KITTEN CLONE

Douglas Coupland, Visual Editions, 172 pages, $40

Alcatel-Lucent employs about 62,000 people in 130 countries, building and maintaining the networks that make it possible to watch "House of Cards" on your mobile phone while commuting to work. It holds 12 Nobel Prizes in the sciences, with subsidiaries that include the famed Bell Labs.

Yet the French company is rarely mentioned in the breathless tech press — for good reason. World-changing inventions have dried up. In its last full year, it generated just under $18 billion in revenue and made losses of about a tenth of that.

Douglas Coupland, who has been writing about the relationship between technology and society for nearly two decades, wisely chooses against dwelling on the technicalities of networking.

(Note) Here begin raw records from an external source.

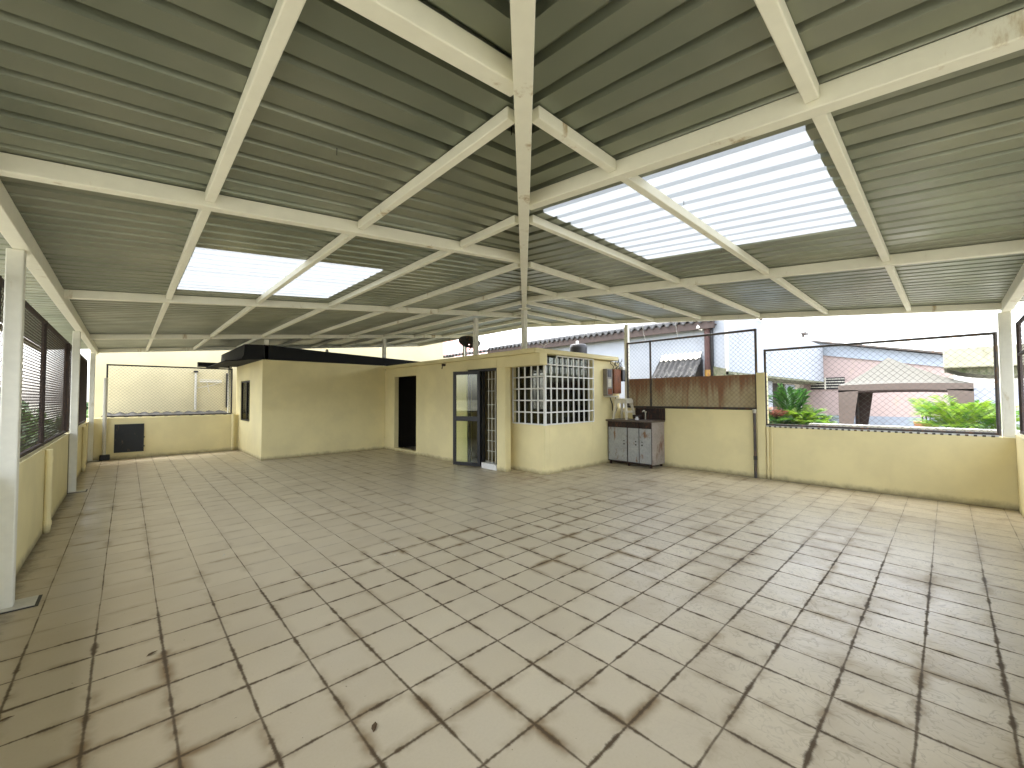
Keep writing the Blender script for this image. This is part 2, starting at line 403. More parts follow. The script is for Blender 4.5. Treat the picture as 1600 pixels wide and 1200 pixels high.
# ------------------------------------------------------------ roof canopy
Z0, SL = 3.06, .10
def zs(t): return Z0+SL*t
canopy = thing('roof_canopy', 'big cream steel framed canopy with olive corrugated sheets over the terrace', 'canopy', (0, 0, 0))
PITCH = .192
XW, XE2, YS, YE = -1.55, 9.42, -1.45, 15.95
prof = [(0, 0), (.120, 0), (.132, .040), (.166, .040), (.178, 0)]
def strips(t0, t1):
    """breakpoints of the rib profile between t0 and t1"""
    out = []; k = math.floor(t0/PITCH)-1
    while k*PITCH < t1:
        jz = ((k*7919) % 11-5)*.0008; big = (k % 5 == 0)
        for j, (o, z) in enumerate(prof):
            if z > 0: z += jz+(.010 if big else 0)
            if big: o += (0, -.006, -.010, .004, .004)[j]
            out.append((k*PITCH+o+.03, z))
        k += 1
    out.append((k*PITCH+.03, 0))
    def zi(t):
        for (a, za), (b_, zb) in zip(out, out[1:]):
            if a <= t <= b_: return za+(zb-za)*(t-a)/(b_-a) if b_ > a else za
        return 0
    pts = [(t0, zi(t0))]+[q for q in out if t0 < q[0] < t1]+[(t1, zi(t1))]
    return pts
SKY_L = (.46, 2.40, 4.99, 7.03)     # x0 x1 y0 y1
SKY_R = (.50, 2.45, 2.68, 4.60)     # y0 y1 x0 x1 (ribs run along y)
def panel(side):
    m = MB(); sk_ = MB()
    if side == 'L':
        rows = strips(YS, YE); lo, hi = XW, XE2; S0, S1, T0, T1 = SKY_L[0], SKY_L[1], SKY_L[2], SKY_L[3]
    else:
        rows = strips(XW-.0, XE2+.0); lo, hi = YS, XE2; S0, S1, T0, T1 = SKY_R[0], SKY_R[1], SKY_R[2], SKY_R[3]
    # t : across the ribs;  s : along the ribs (slope direction)
    ts = sorted(set([r for r in rows]+[(T0, None), (T1, None)]), key=lambda q: q[0])
    full = []
    for t, z in ts:
        if z is None:
            for (a, za), (b_, zb) in zip(rows, rows[1:]):
                if a <= t <= b_: z = za+(zb-za)*(t-a)/(b_-a); break
        full.append((t, z))
    def P(s_, t, z): return (s_, t, zs(s_)+z) if side == 'L' else (t, s_, zs(s_)+z)
    for (ta, za), (tb, zb) in zip(full, full[1:]):
        if tb-ta < 1e-6: continue
        ea, eb = min(ta, hi), min(tb, hi)
        if eb <= lo: continue
        inside = ta >= T0-1e-6 and tb <= T1+1e-6
        segs = [(lo, None)]
        if inside:
            m.quad(P(lo, ta, za), P(S0, ta, za), P(S0, tb, zb), P(lo, tb, zb))
            sk_.quad(P(S0, ta, za), P(S1, ta, za), P(S1, tb, zb), P(S0, tb, zb))
            m.quad(P(S1, ta, za), P(ea, ta, za), P(eb, tb, zb), P(S1, tb, zb))
        else:
            st = lo
            if ea <= lo: m.tri(P(lo, ta, za), P(eb, tb, zb), P(lo, tb, zb))
            else: m.quad(P(lo, ta, za), P(ea, ta, za), P(eb, tb, zb), P(lo, tb, zb))
    return m, sk_
for sd2, lab in (('L', 'left'), ('R', 'right')):
    m, sk_ = panel(sd2)
    m.build('roof_sheet', 'roof', canopy)
    sk_.build('skylight', 'sky', canopy, label='bright white translucent corrugated panel in the %s roof slope' % lab)
BM = dict(bevel=.006)
def beamL(name, x0, x1, y, w, d, drop=0.0):
    MB().bar((x0, y, zs(x0)-.004-d/2-drop), (x1, y, zs(x1)-.004-d/2-drop), w, d).build(name, 'beam', canopy, **BM)
def beamR(name, y0, y1, x, w, d, drop=0.0):
    MB().bar((x, y0, zs(y0)-.004-d/2-drop), (x, y1, zs(y1)-.004-d/2-drop), w, d).build(name, 'beam', canopy, **BM)
# rafters (run up the slope)
for y in (1.36, 3.57, 7.48, 12.35, 15.85): beamL('rafter', -.70, min(y-.05, 9.33), y, .085, .105)
for x in (2.36, 5.72): beamR('rafter', -.70, x-.05, x, .085, .105)
beamR('rafter', -.70, 9.25, 9.33, .09, .10)
# purlins (level)
PX = (.40, 1.48, 2.58, 3.74, 4.85, 5.95, 7.05, 8.15)
rL = [1.36, 3.57, 7.48, 12.35, 15.85]; rR = [2.36, 5.72, 9.33]
for t in PX:
    z = zs(t)-.006-.036
    pts = [t+.04]+[y for y in rL if y > t+.1]
    for a, b_ in zip(pts, pts[1:]):
        MB().bar((t, a+.05, z), (t, b_-.05, z), .058, .072).build('purlin', 'beam', canopy, **BM)
    pts = [t+.04]+[x for x in rR if x > t+.1]
    for a, b_ in zip(pts, pts[1:]):
        MB().bar((a+.05, t, z), (b_-.05, t, z), .058, .072).build('purlin', 'beam', canopy, **BM)
MB().bar((9.33, 9.36, zs(9.33)-.06), (9.33, 15.9, zs(9.33)-.06), .08, .10).build('purlin', 'beam', canopy, **BM)
# hip beam in two lengths with a splice
MB().bar((-.7, -.7, zs(-.7)-.075), (6.1, 6.1, zs(6.1)-.075), .09, .13).build('hip_beam', 'beam', canopy, **BM)
MB().bar((6.104, 6.104, zs(6.1)-.073), (9.3, 9.3, zs(9.3)-.073), .086, .122).build('hip_beam', 'beam', canopy, **BM)
# eave beams on the low sides
MB().bar((-.64, -.7, 2.92), (-.64, 15.9, 2.92), .10, .15).build('eave_beam', 'beam', canopy, **BM)
MB().bar((-.58, -.62, 2.94), (9.5, -.62, 2.94), .10, .15).build('eave_beam', 'beam', canopy, **BM)
# gutter lip on the left overhang
MB().box(XW-.05, XW+.02, YS, 15.95, 2.80, 2.885).build('gutter', 'pvc', canopy)
# posts
def post(x, y, z0, z1, w, plate=True):
    MB().box(x-w/2, x+w/2, y-w/2, y+w/2, z0, z1).build('post', 'post', canopy, bevel=.01)
    if plate: MB().box(x-w/2-.065, x+w/2+.14, y-.125, y+.125, .001, .005).build('plate_edge', 'black', canopy)
    if plate: MB().box(x-w/2-.05, x+w/2+.12, y-.11, y+.11, .0055, .014).build('base_plate', 'pvc', canopy, bevel=.003)
for y in (-.6, 5.12, 10.6, 15.42): post(-.672, y, .002, 2.845, .098)
post(9.42, -.60, .002, 2.865, .13, False)
for x, y, z0 in ((6.12, 7.78, 2.64), (6.22, 6.22, 2.64), (6.10, 12.58, 2.64), (2.70, 12.48, 2.66), (9.36, 5.63, 1.36), (9.2, 12.4, 2.64)):
    tt = min(x, y); post(x, y, z0, zs(tt)-.12 if tt < 9 else 3.8, .10, False)
for x, y in ((5.4, 15.8), (2.4, 15.8)): post(x, y, 1.12 if x < 3 else 2.7, zs(x)-.16, .09, False)
for x, y in ((1.62, 1.72), (1.75, 1.68), (1.5, 2.9), (2.7, 3.3), (3.2, 1.4), (.9, 2.5), (3.9, 4.4), (4.6, 1.62)):
    z = zs(min(x, y)); MB().bar((x, y, z-.035), (x, y, z+.01), .005, .005, 6).build('screw', 'black', canopy)
# splice plates and bolts
MB().box(6.02, 6.2, 6.0, 6.19, zs(6.1)-.16, zs(6.1)-.148).build('splice_plate', 'beam', canopy)

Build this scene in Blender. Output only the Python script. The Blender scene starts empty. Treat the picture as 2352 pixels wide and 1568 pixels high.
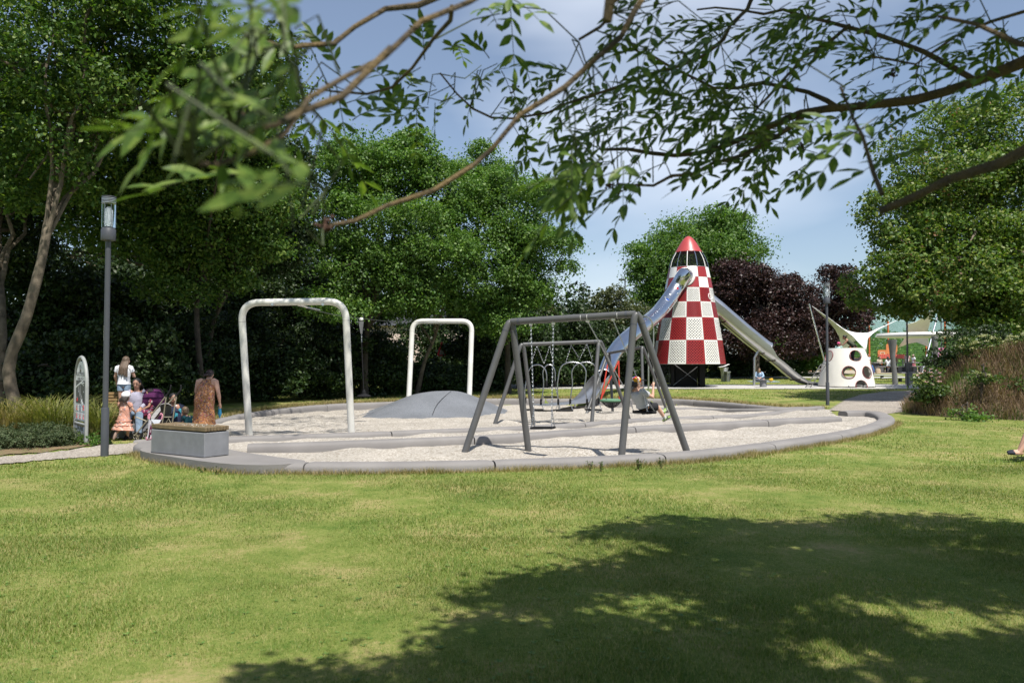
import bpy, math, random
import numpy as np
from mathutils import Vector, Matrix, Quaternion
R = math.radians
random.seed(7)
C = bpy.context.scene.collection
SC = bpy.context.scene

# ------------------------------------------------------------------ camera
F, CX, CY, HC = 1830.0, 1176.0, 784.0, 1.65      # focal length and centre in units of a 2352 px wide picture
PITCH = math.atan(42.0 / F)
cam_d = bpy.data.cameras.new('camera')
cam = bpy.data.objects.new('camera', cam_d); C.objects.link(cam)
cam.location = (0, 0, HC); cam.rotation_euler = (R(90) + PITCH, 0, 0)
cam_d.sensor_width = 36; cam_d.lens = 36 * F / 2352.0
cam_d.clip_start = 0.05; cam_d.clip_end = 3000
cam_d.dof.use_dof = True; cam_d.dof.focus_distance = 19.0; cam_d.dof.aperture_fstop = 4.0
SC.camera = cam

# ------------------------------------------------------------------ light
SUN_EL = R(62)
SUNV = Vector((0.447 * math.cos(SUN_EL), -0.894 * math.cos(SUN_EL), math.sin(SUN_EL)))
sun_d = bpy.data.lights.new('sun', 'SUN'); sun_d.energy = 5.0; sun_d.angle = R(0.53); sun_d.color = (1, 0.955, 0.88)
sun = bpy.data.objects.new('sun', sun_d); C.objects.link(sun)
sun.rotation_euler = SUNV.to_track_quat('Z', 'Y').to_euler(); sun.location = SUNV * 60
W = bpy.data.worlds.new('World'); SC.world = W; W.use_nodes = True
nt = W.node_tree; nt.nodes.clear()
def N(tree, typ, **kw):
    n = tree.nodes.new(typ)
    for k, v in kw.items():
        if k.startswith('i_'):
            n.inputs[k[2:].replace('_', ' ')].default_value = v
        else:
            setattr(n, k, v)
    return n
sky = N(nt, 'ShaderNodeTexSky', sky_type='NISHITA', sun_disc=False, sun_elevation=SUN_EL, sun_rotation=math.atan2(0.447, -0.894),
        altitude=300, air_density=1.0, dust_density=1.0, ozone_density=2.1)
tc = N(nt, 'ShaderNodeTexCoord')
mp = N(nt, 'ShaderNodeMapping'); mp.inputs['Scale'].default_value = (1.0, 1.0, 2.6); mp.inputs['Location'].default_value = (0.35, 0.2, 0.1)
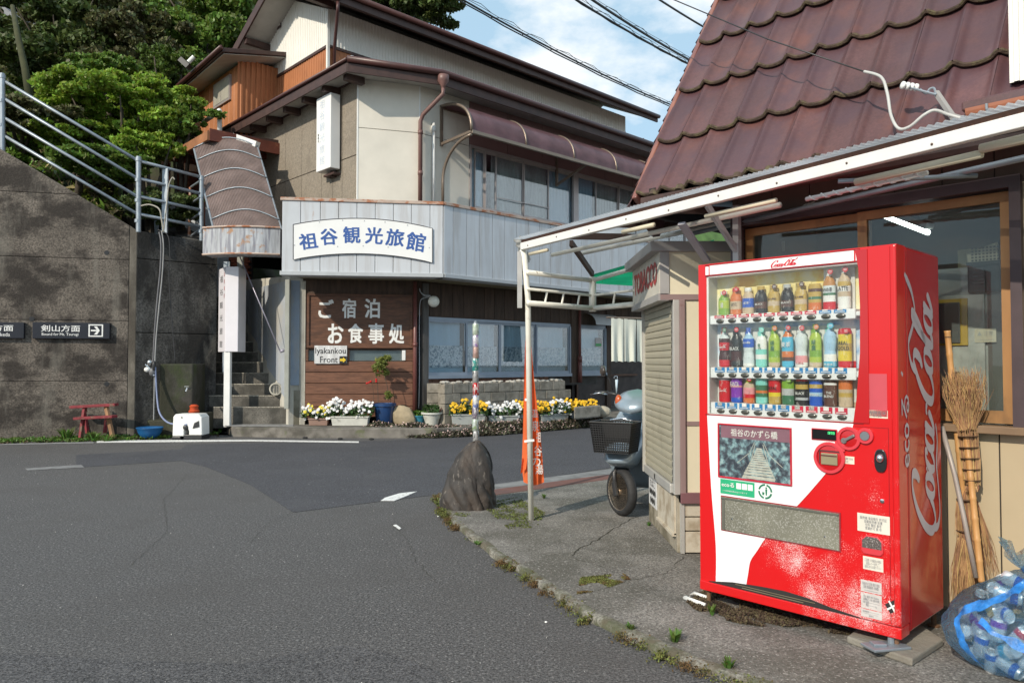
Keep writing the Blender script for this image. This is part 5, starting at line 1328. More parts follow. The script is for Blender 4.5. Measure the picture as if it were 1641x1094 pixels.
# sticker in the right hand window
a, b = fGR.px(954, 541, .03), fGR.px(964, 556, .03)
st_p = thing('window_sticker', 'small square paper sticker with a green band inside the right window', 'sticker', fGR.pt((a[0] + b[0]) / 2, b[1], .02))
part(MB().fb(fGR, a[0], b[0], b[1], a[1], .028, .031), 'paper', mat('pinkish_paper', (.55, .5, .5), .7), st_p)
part(MB().fb(fGR, a[0] + .01, b[0] - .01, b[1] + .02, b[1] + .09, .031, .033), 'green_band', mat('green_print', (.1, .4, .15), .6), st_p)
part(text_mb('DRY', (b[0] - a[0]) * .7, .05, fGR.M((a[0] + b[0]) / 2, b[1] + .055, .033)), 'lettering', letter_white, st_p) if False else None
# noren cloth
nr = thing('noren_curtain', 'pale green split cloth curtain hanging at the inn entrance', 'curtain', at(1005, 580, 16.6))
na, nb_ = at(979, 510, 16.5), at(1040, 512, 16.9)
part(MB().tube([na + Vector((-.1, 0, .02)), nb_ + Vector((.1, 0, .02))], .02, 8), 'rod', bronze, nr)
for k in range(3):
    i0, i1 = k / 3 + .008, (k + 1) / 3 - .008
    part(MB().grid(lambda i, j: na.lerp(nb_, i0 + (i1 - i0) * i) + Vector((0, -.05 * math.sin(i * 9 + k) * j, -.96 * j + .01 * math.sin(i * 12))), 14, 8), 'cloth_panel', noren_m, nr, smooth=True)
um = thing('hanging_umbrella', 'pale blue folded umbrella hooked beside the entrance', 'umbrella', at(988, 625, 16.7))
part(MB().tube([at(988, 608, 16.7), at(988, 630, 16.7)], [.035, .012], 8), 'folded_canopy', mat('pale_blue_cloth', (.45, .55, .62), .6), um, smooth=True)
hose([(984, 606), (985, 603), (989, 603), (989, 608)], 16.7, .010, chrome, 'handle', um)

# ---------------------------------------------------------------- low block wall of the planting bed
fB = Fr(at(683, 650, 14.75), UU)
zt1, zt2 = .98, .77
bwl = thing('low_block_wall', 'low wall of split-face concrete blocks under the inn window', 'wall', at(800, 660, 15.1))
fK = Fr((at(712, 640, 14.5).x, 14.5, 0), UU); blk = None
for (fr_, n0, n1) in ((fK, 0, 8),):
    for row in range(4):
        for k in range(n0, n1 + 1):
            s0 = k * .41 - (.2 if row % 2 else 0); s1 = s0 + .40
            s0 = max(s0, 0); 
            if s1 - s0 < .05: continue
            z0 = .18 + row * .20; 
            rngk = R.uniform(0, .012)
            part(MB().fb(fr_, s0, s1, z0 + .004, z0 + .195, -.2, rngk), 'block', block_m, bwl, bevel=.008)
fK2 = Fr((at(684, 640, 14.75).x, 14.78, 0), (1, .12))
for row in range(4):
    for k in range(2):
        s0 = k * .3; part(MB().fb(fK2, s0, s0 + .29, .18 + row * .2 + .004, .18 + row * .2 + .195, -.2, 0), 'block', block_m, bwl, bevel=.008)
mb = MB(); rg = random.Random(3)
for k in range(90):
    s = rg.uniform(0, 3.6); c = fK.pt(s, .975 + rg.random() * .03, -.10 + rg.uniform(-.08, .06)); r = rg.uniform(.02, .055)
    mb.ball(c, r, 6, 4, (1.4, .9, .6))
part(mb, 'rubble_topping', block_top, bwl, kind='stuff')
gb = gz(948, 664, .2)
tag(part(MB().prism([at(920, 672, 15.3), at(962, 668, 15.9), at(962, 668, 16.3), at(920, 672, 15.7)], (0, 0, .26)), 'kerb_stone', block_m, bevel=.03), 'single grey stone block at the right end of the flower boxes', 'stone')
rk = at(646, 676, 14.55); rk.z = tz
mb = MB(); mb.ball(rk + ZZ * .15, .26, 14, 10, (1.0, .6, .85))
for i, v in enumerate(mb.v):
    d = v - rk - ZZ * .15; mb.v[i] = rk + ZZ * .15 + d * (1 + .28 * noise.noise(d * 5)); mb.v[i].z = max(mb.v[i].z, .18)
tag(part(mb, 'boulder', mat('tan_rock', (.36, .29, .19), .9, var=.25, vs=5, bump=.8, bs=14), autos=25), 'tan boulder between the blue pots against the boarded wall', 'rock')
mb = MB(); c = gz(965, 668, .2); mb.ball(c + ZZ * .12, .16, 10, 8, (1.2, .8, .8))
tag(part(mb, 'boulder', mat('pale_rock', (.42, .38, .3), .9, var=.3, vs=7, bump=.8, bs=20), autos=25), 'pale round stone half in the creeper at the right end', 'rock')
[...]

Watching the dreary business of laying optical fiber cables off the coast of France is "as entrancing as watching insolent teenagers chew gum."

Alcatel's Paris headquarters are hardly more glamorous. But it gives Coupland a chance to hear from Ben Verwaayen, Alcatel's boss until last year. "Look what happened to Kodak," he says. "We need to constantly ask ourselves, 'How do we stay relevant?' " Good question. Verwaayen resigned after failing to turn the company around.

Coupland also goes to Shanghai, home to Alcatel's manufacturing and another research lab. But it is more of the same. Alcatel-Lucent's engineers on three continents identify increasing bandwidth and speed as the most important innovations for the future. Few mention the fundamental research that made its research labs wellsprings of invention. The future that Alcatel-Lucent created is here. But the company itself is struggling to keep up.